***** DATA BLOCK

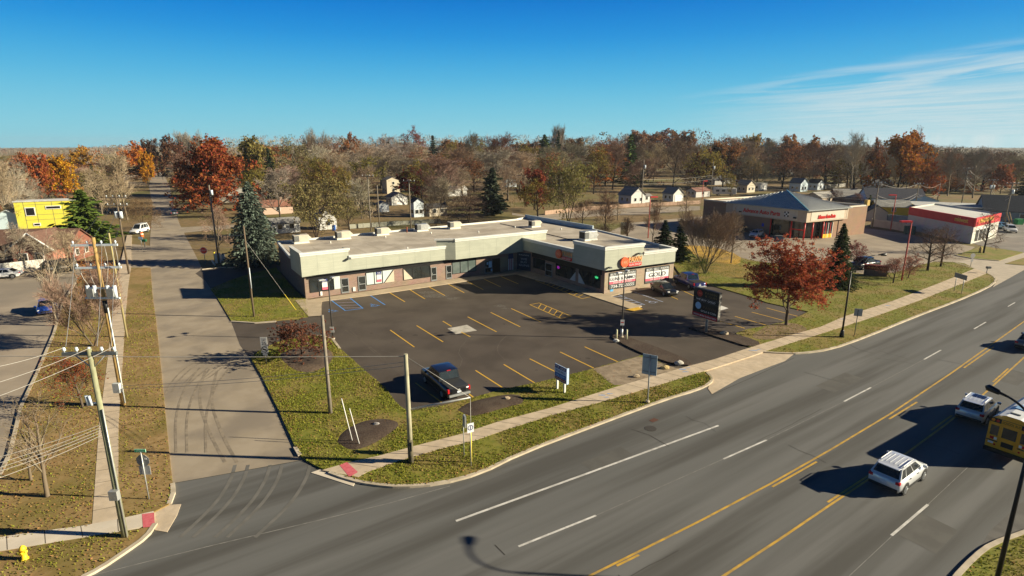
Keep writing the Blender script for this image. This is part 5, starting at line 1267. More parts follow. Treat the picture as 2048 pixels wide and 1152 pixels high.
silver = paint('silver white', (.66, .68, .70), .3)
car('suv', 'silver-white suv with red tail lights nearest on the road, second behind the bus', 'suv', G(1794, 962), heading((1660, 1010), (1890, 850)), 'suv', silver, 4.1, 1.76, 1.64)
car('suv', 'silver suv with panoramic roof driving beside the school bus', 'suv', G(1952, 832), heading((1815, 905), (2048, 715)), 'suv', paint('silver', (.60, .62, .64), .35), 4.1, 1.76, 1.62, sunroof=True)
car('pickup_truck', 'black pickup truck with covered bed parked by the corner lawn', 'pickup', G(889, 776), heading((948, 796), (893, 752)), 'pickup', paint('black', (.012, .013, .016)), 5.6, 2.0, 1.92)
car('pickup_truck', 'dark blue pickup truck parked beside the pawn shop east wall', 'pickup', G(1377, 572), heading((1420, 592), (1352, 562)), 'pickup', paint('navy', (.012, .025, .15)), 5.7, 2.0, 1.95)
car('car', 'glossy black sedan parked nose-out beneath the gold advert window', 'car', G(1328, 586), heading((1300, 572), (1362, 601)), 'sedan', paint('gloss black', (.010, .011, .014)), 4.7, 1.86, 1.5)
car('car', 'blue hatchback parked in the left lot beside the kerb', 'car', G(95, 624), heading((98, 610), (90, 640)), 'hatch', paint('royal blue', (.02, .06, .30)), 4.1, 1.76, 1.55)
car('car', 'white sedan at the left edge below the brick house', 'car', G(8, 556), heading((30, 553), (-60, 559)), 'sedan', paint('white', (.74, .74, .73), 0), 4.6, 1.82, 1.46)
wp = paint('white', (.74, .74, .73), 0)
car('suv', 'small white suv parked alone in front of the auto parts store', 'suv', G(1512, 474), heading((1528, 468), (1490, 480)), 'suv', wp, 4.3, 1.8, 1.6, roof_rails=False, roofm=paint('blueish', (.45, .55, .66)))
car('suv', 'white suv half hidden behind the pale bare tree at the parts store', 'suv', G(1451, 467), heading((1470, 461), (1430, 472)), 'suv', wp, 4.4, 1.8, 1.65, roof_rails=False)
car('car', 'grey car in shade between the two white suvs at the parts store', 'car', G(1481, 464), heading((1500, 458), (1465, 470)), 'hatch', paint('grey', (.16, .17, .18), .3), 4.3, 1.8, 1.5)
car('suv', 'white suv with red tail light leaving right of the red-banded shop', 'suv', G(2020, 464), heading((2012, 460), (2045, 478)), 'suv', wp, 4.5, 1.85, 1.66, roof_rails=False)
car('car', 'pale blue car just behind the red-banded shop at the far right', 'car', G(2003, 457), heading((1990, 455), (2020, 460)), 'hatch', paint('pale blue', (.20, .38, .52), .2), 4.3, 1.8, 1.5)
car('car', 'dark grey car far down the side street under the trees', 'car', G(349, 430), heading((348, 436), (346, 418)), 'hatch', paint('dark grey', (.09, .10, .12), .3), 4.4, 1.8, 1.5)
car('van', 'white van with a red tail light parked by the far driveway of the side street', 'van', G(280, 466), heading((290, 463), (262, 470)), 'suv', wp, 5.0, 1.95, 2.1, roof_rails=False)
car('pickup_truck', 'black pickup behind the dark brick sign on the east lawn', 'pickup', G(1728, 536), heading((1752, 533), (1700, 541)), 'pickup', paint('black', (.012, .013, .016)), 5.5, 2.0, 1.9)
car('car', 'dark car at the right edge of the main road near the far lane line', 'car', G(2062, 694), rd_a + radians(2), 'sedan', paint('dark grey', (.09, .10, .12), .3), 4.6, 1.85, 1.5)
# motorhome
p = G(1448, 391); t = thing('motorhome', 'white motorhome parked between the low brown-roofed house and the cream gable', 'motorhome', p, radians(-8))
MB().box((0, 0, 1.75), (8.5, 2.5, 2.4)).build('body', mat('rv white', (.72, .71, .67), (.66, .65, .61), 1), t, .12)
for x in (-2.8, -.6, 1.6): 
    f_ = MB().box((x, -1.26, 1.95), (1.2, .05, .75)).build('window', M_dgrey, t)
MB().box((3.2, -1.26, 1.5), (.8, .05, 1.8)).build('door', M_trim, t)
for x in (-2.4, 2.6):
    for s in (-1, 1): wheel(t, x, s * 1.27, .42)
MB().box((-3.2, 0, 3.1), (1.2, .9, .3)).build('roof_unit', M_trim, t)
# school bus
bp0 = Vector((31.25, 32.45, 0)); ba = radians(33); bus = thing('school_bus', 'yellow school bus with white roof driving away at the right edge', 'bus', bp0 + Vector((cos(ba), sin(ba), 0)) * 0.0, ba)
BL, BW, BH = 11.0, 2.2, 3.05
M_bus = mat('bus yellow', (.66, .31, .015), (.70, .34, .02), 2, rough=.4, coat=.3)
b = MB(); prof = [(-BW / 2, .55), (-BW / 2, 2.35), (-BW / 2 + .10, 2.68), (-BW / 2 + .38, 2.92), (-.35, 3.04)]; prof = prof + [(-y, z) for y, z in prof[::-1]]
n = len(prof)
b.add([(x, y, z) for x in (0, BL) for y, z in prof], [(i, i + 1, n + i + 1, n + i) for i in range(n - 1)] + [tuple(range(n))[::-1], tuple(range(n, 2 * n))] + [(n - 1, 0, n, 2 * n - 1)], 0)
b.build('body', M_bus, bus)
rfm = MB(); pr = [(y, z) for y, z in prof if z > 2.6]; k = len(pr)
rfm.add([(x, y * 1.004, z + .012) for x in (-.02, BL) for y, z in pr], [(i, i + 1, k + i + 1, k + i) for i in range(k - 1)], 0)
rfo = rfm.build('roof', mat('bus roof white', (.72, .73, .72), (.66, .67, .67), .8, rough=.5), bus)
MB().box((2.2, 0, 3.07), (.9, .9, .06)).box((7.5, 0, 3.07), (.8, .8, .06)).build('roof_hatch', mat('hatch blue', (.16, .30, .50)), rfo)
MB().box((.7, .1, 3.08), (.16, .5, .05)).build('roof_marker', M_dgrey, rfo)
KB = BW / 2.45
bk = lambda y0, y1, z0, z1, m, nm, par=None, d=.03, x=0: MB().box((x - d / 2, -(y0 + y1) / 2 * KB, (z0 + z1) / 2), (d, abs(y1 - y0) * KB, z1 - z0)).build(nm, m, par or bus)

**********

**YOUR OBJECTIVE:** Write out each line again precisely as it appears, skipping every picture.

**EXERCISE ANSWER:**
Keep writing the Blender script for this image. This is part 5, starting at line 1267. More parts follow. Treat the picture as 2048 pixels wide and 1152 pixels high.
silver = paint('silver white', (.66, .68, .70), .3)
car('suv', 'silver-white suv with red tail lights nearest on the road, second behind the bus', 'suv', G(1794, 962), heading((1660, 1010), (1890, 850)), 'suv', silver, 4.1, 1.76, 1.64)
car('suv', 'silver suv with panoramic roof driving beside the school bus', 'suv', G(1952, 832), heading((1815, 905), (2048, 715)), 'suv', paint('silver', (.60, .62, .64), .35), 4.1, 1.76, 1.62, sunroof=True)
car('pickup_truck', 'black pickup truck with covered bed parked by the corner lawn', 'pickup', G(889, 776), heading((948, 796), (893, 752)), 'pickup', paint('black', (.012, .013, .016)), 5.6, 2.0, 1.92)
car('pickup_truck', 'dark blue pickup truck parked beside the pawn shop east wall', 'pickup', G(1377, 572), heading((1420, 592), (1352, 562)), 'pickup', paint('navy', (.012, .025, .15)), 5.7, 2.0, 1.95)
car('car', 'glossy black sedan parked nose-out beneath the gold advert window', 'car', G(1328, 586), heading((1300, 572), (1362, 601)), 'sedan', paint('gloss black', (.010, .011, .014)), 4.7, 1.86, 1.5)
car('car', 'blue hatchback parked in the left lot beside the kerb', 'car', G(95, 624), heading((98, 610), (90, 640)), 'hatch', paint('royal blue', (.02, .06, .30)), 4.1, 1.76, 1.55)
car('car', 'white sedan at the left edge below the brick house', 'car', G(8, 556), heading((30, 553), (-60, 559)), 'sedan', paint('white', (.74, .74, .73), 0), 4.6, 1.82, 1.46)
wp = paint('white', (.74, .74, .73), 0)
car('suv', 'small white suv parked alone in front of the auto parts store', 'suv', G(1512, 474), heading((1528, 468), (1490, 480)), 'suv', wp, 4.3, 1.8, 1.6, roof_rails=False, roofm=paint('blueish', (.45, .55, .66)))
car('suv', 'white suv half hidden behind the pale bare tree at the parts store', 'suv', G(1451, 467), heading((1470, 461), (1430, 472)), 'suv', wp, 4.4, 1.8, 1.65, roof_rails=False)
car('car', 'grey car in shade between the two white suvs at the parts store', 'car', G(1481, 464), heading((1500, 458), (1465, 470)), 'hatch', paint('grey', (.16, .17, .18), .3), 4.3, 1.8, 1.5)
car('suv', 'white suv with red tail light leaving right of the red-banded shop', 'suv', G(2020, 464), heading((2012, 460), (2045, 478)), 'suv', wp, 4.5, 1.85, 1.66, roof_rails=False)
car('car', 'pale blue car just behind the red-banded shop at the far right', 'car', G(2003, 457), heading((1990, 455), (2020, 460)), 'hatch', paint('pale blue', (.20, .38, .52), .2), 4.3, 1.8, 1.5)
car('car', 'dark grey car far down the side street under the trees', 'car', G(349, 430), heading((348, 436), (346, 418)), 'hatch', paint('dark grey', (.09, .10, .12), .3), 4.4, 1.8, 1.5)
car('van', 'white van with a red tail light parked by the far driveway of the side street', 'van', G(280, 466), heading((290, 463), (262, 470)), 'suv', wp, 5.0, 1.95, 2.1, roof_rails=False)
car('pickup_truck', 'black pickup behind the dark brick sign on the east lawn', 'pickup', G(1728, 536), heading((1752, 533), (1700, 541)), 'pickup', paint('black', (.012, .013, .016)), 5.5, 2.0, 1.9)
car('car', 'dark car at the right edge of the main road near the far lane line', 'car', G(2062, 694), rd_a + radians(2), 'sedan', paint('dark grey', (.09, .10, .12), .3), 4.6, 1.85, 1.5)
# motorhome
p = G(1448, 391); t = thing('motorhome', 'white motorhome parked between the low brown-roofed house and the cream gable', 'motorhome', p, radians(-8))
MB().box((0, 0, 1.75), (8.5, 2.5, 2.4)).build('body', mat('rv white', (.72, .71, .67), (.66, .65, .61), 1), t, .12)
for x in (-2.8, -.6, 1.6): 
    f_ = MB().box((x, -1.26, 1.95), (1.2, .05, .75)).build('window', M_dgrey, t)
MB().box((3.2, -1.26, 1.5), (.8, .05, 1.8)).build('door', M_trim, t)
for x in (-2.4, 2.6):
    for s in (-1, 1): wheel(t, x, s * 1.27, .42)
MB().box((-3.2, 0, 3.1), (1.2, .9, .3)).build('roof_unit', M_trim, t)
# school bus
bp0 = Vector((31.25, 32.45, 0)); ba = radians(33); bus = thing('school_bus', 'yellow school bus with white roof driving away at the right edge', 'bus', bp0 + Vector((cos(ba), sin(ba), 0)) * 0.0, ba)
BL, BW, BH = 11.0, 2.2, 3.05
M_bus = mat('bus yellow', (.66, .31, .015), (.70, .34, .02), 2, rough=.4, coat=.3)
b = MB(); prof = [(-BW / 2, .55), (-BW / 2, 2.35), (-BW / 2 + .10, 2.68), (-BW / 2 + .38, 2.92), (-.35, 3.04)]; prof = prof + [(-y, z) for y, z in prof[::-1]]
n = len(prof)
b.add([(x, y, z) for x in (0, BL) for y, z in prof], [(i, i + 1, n + i + 1, n + i) for i in range(n - 1)] + [tuple(range(n))[::-1], tuple(range(n, 2 * n))] + [(n - 1, 0, n, 2 * n - 1)], 0)
b.build('body', M_bus, bus)
rfm = MB(); pr = [(y, z) for y, z in prof if z > 2.6]; k = len(pr)
rfm.add([(x, y * 1.004, z + .012) for x in (-.02, BL) for y, z in pr], [(i, i + 1, k + i + 1, k + i) for i in range(k - 1)], 0)
rfo = rfm.build('roof', mat('bus roof white', (.72, .73, .72), (.66, .67, .67), .8, rough=.5), bus)
MB().box((2.2, 0, 3.07), (.9, .9, .06)).box((7.5, 0, 3.07), (.8, .8, .06)).build('roof_hatch', mat('hatch blue', (.16, .30, .50)), rfo)
MB().box((.7, .1, 3.08), (.16, .5, .05)).build('roof_marker', M_dgrey, rfo)
KB = BW / 2.45
bk = lambda y0, y1, z0, z1, m, nm, par=None, d=.03, x=0: MB().box((x - d / 2, -(y0 + y1) / 2 * KB, (z0 + z1) / 2), (d, abs(y1 - y0) * KB, z1 - z0)).build(nm, m, par or bus)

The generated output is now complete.